Michael reminded me of a student who had been in my English 101 class in 1989. Randy had come to college at age 24, and had to scramble and struggle to make up for all the time he had lost by not learning anything in public school, from grade school through high school. (To read "Closed Doors," the article where I tell Randy's story, click here.)
Once, during his first year here at KU, Randy told me he'd spotted his high school English teacher in a store in Wichita. "I wanted to go up and yell at her for giving me a B without bothering to make me learn anything. Teachers should make us understand how important it is to get something out of our education! Why don't they tell us?"
I laughed at him and said, "Oh, I'm quite sure they told you all the time. But I'm equally sure that you were entirely incapable of hearing what they were saying."
I told Michael pretty much the same thing. A lot of people, including me, had tried to make him understand what he was throwing away by not getting anything out of school. "You may not realize it now," I'd warned him, "but you are being offered an extraordinary gift--a free education." At the time, he just sneered at the idea that a free education was worth anything at all.
High school students in our country have access to educational resources that ambitious young people in many countries would weep over, and yet our teenagers cannot see the value in it. They spend their time playing mindlessly, not even noticing that they are closing, often even locking, the doors that they will want to walk through once they get a little older and wiser.
Michael was no more likely to get Pat to understand this than we were to get him to when he was in junior high and high school. Pat would have to find his own way, as Michael had. Maybe he would--or maybe he wouldn't. We could only hope for the best.
At the end of his sophomore year in college, Michael spent a study-abroad semester in Ronda, Spain. He left here with only one semester of Spanish under his belt, and could not speak the language when he arrived in Spain. He returned six months later, speaking Spanish beautifully, and totally in love with Spain, with the language, and with the Spanish people and culture. He immediately switched from a journalism major to a Spanish/international studies major, and last fall he returned for another study-abroad semester in Spain . Even with this midstream major switch and two semesters abroad, and despite starting out so slowly his first year, he will graduate in just 4½ years--and with that stellar GPA.
Not bad.
But even at that, he still can't get over what he could have accomplished by now if he had not wasted so many years in a brainless fog. Heck, he'd had Spanish in ninth grade and part of tenth grade, but had weaseled an A, without ever learning anything at all! That's why he'd had to start from scratch when he went on his study-abroad semester. Of course, in high school he'd been very proud of his ability to game the system and get easy A's, just as Randy had once been proud of his ability to get through high school with a B average, but without doing any work or learning anything.
Neither Michael nor Randy created the intellectual fog that had enveloped them when they were in high school. On the contrary, that fog fills the corridors of our educational institutions, especially our public schools. (In "It's Stupid to Be Smart" I explore some of the factors that encourage such mindlessness among American students.) Fortunately for both of these young men, they were able to correct some of the failings of their education, but only by an unusually single-minded devotion to their studies.

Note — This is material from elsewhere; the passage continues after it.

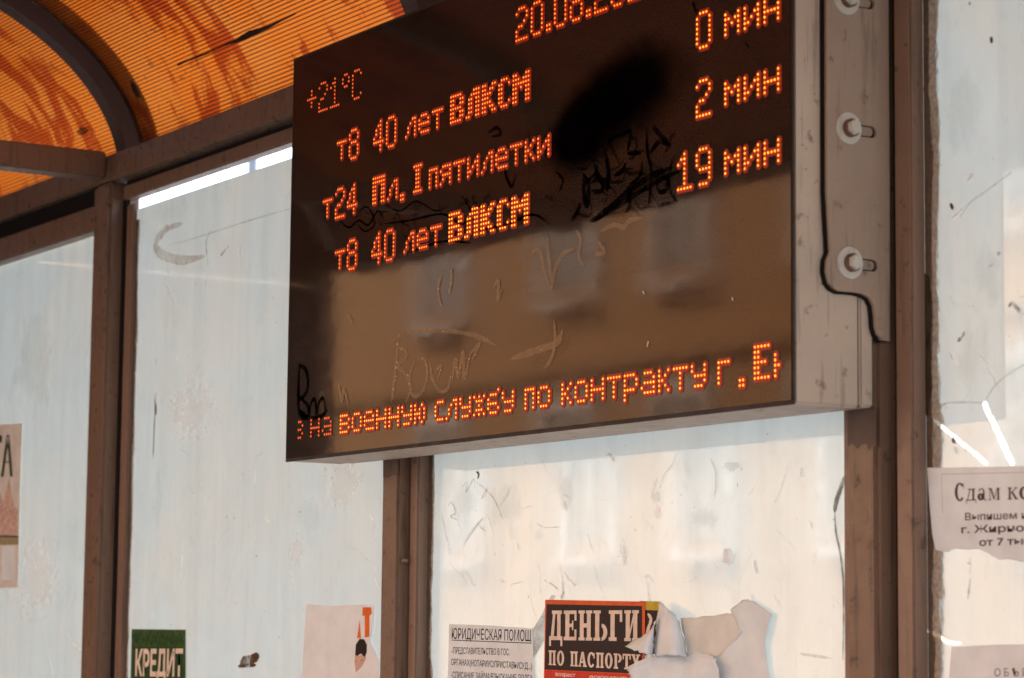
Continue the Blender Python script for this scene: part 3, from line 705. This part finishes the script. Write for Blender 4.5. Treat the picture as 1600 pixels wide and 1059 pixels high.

What interests me most about their stories is that both of them just squirm with frustration over the resources they failed to make use of when those resources were freely provided to them. All those things they could have taken care of in high school, as Becky did, were still there needing to be learned in college, but in college those lessons cost plenty of money, and they also use up extra years of a young person's life.
Let me tie up a few loose ends here. Randy got his Ph.D. in herpetology this year--from Berkeley, no less! Michael's brother Pat is finishing his freshman year at Dominican University in Chicago, with a very good grade point average so far. Michael will graduate in December. His sister Becky will graduate just one semester later in May, despite their 1½-year age difference.
All these kids have done very well, and I am proud of all of them. But only one has gotten as much as she possibly could have from her education. And from what Randy and Michael have told me, they very much feel those gaps in their education, despite the successes they have enjoyed.